As with most war-themed books, there are lots of things that never get full closure. Sometimes people who disappear are never found, and there are injustices that aren’t righted. It kind of reminded me a little of Atonement by Ian McKwan, where you know that while some characters might come out of it okay, there will be some that don’t, leaving you with a sense of regret that not all endings are happy, yet satisfaction at the book’s realism.
 
Looking it as a writer (as I always do in these reviews), there’s a lot to learn in the form of structure, and especially the use of very short chapters.
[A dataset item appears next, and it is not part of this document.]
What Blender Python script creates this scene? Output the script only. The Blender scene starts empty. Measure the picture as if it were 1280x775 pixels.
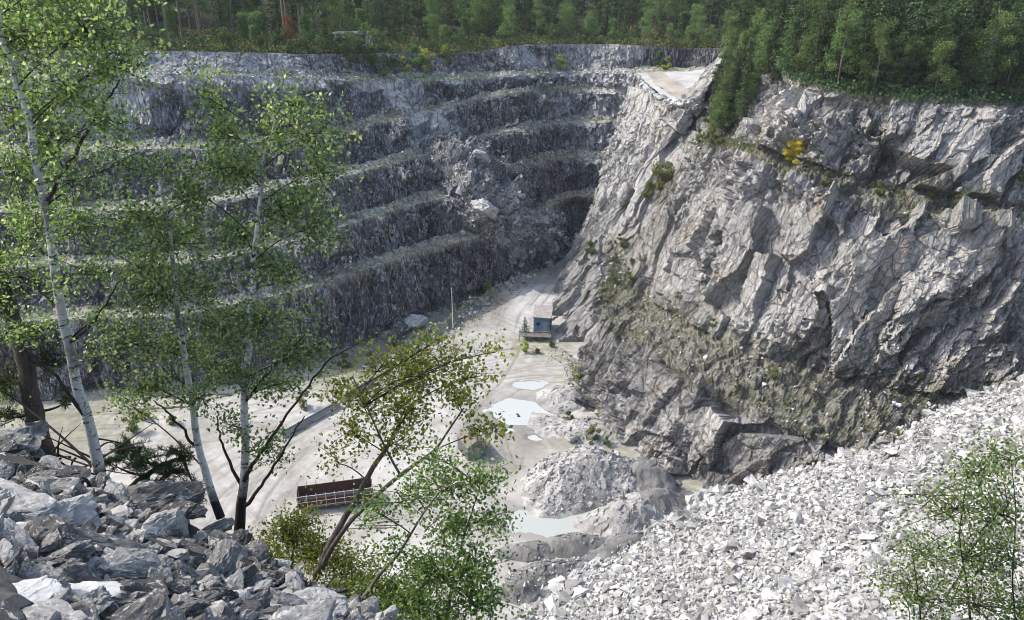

My own tend to run 1500-2000 words, but at a guess most in this book were in the sub-1000-word range (3-4 pages).
 
Also in the way certain things were never explained or left off screen. This is an important technique that inexperienced writers often fail to use correctly – the notion that you don’t have to say everything. Once you’ve built up an image for the reader, it’s okay to leave some resolutions to the reader’s imagination. A story is as much what you don’t say as what you do. Two examples of endings left to the reader’s imagination that come to mind are the fate of one of the slaves (it’s either Halle or one of the Pauls, I forget which without rereading it) in Toni Morrison’s Beloved, and the demise of Syrio Forell in George RR Martin’s A Game of Thrones.
 
If I had to pick a hole it would be that the omniscient narrator negates the fact that Marie-Laure is blind, because even though she can’t see what’s going on, we still do. It’s a small gripe though, and doesn’t stop you from enjoying the story.
 
Anyway, All The Light We Cannot See gets a five from me.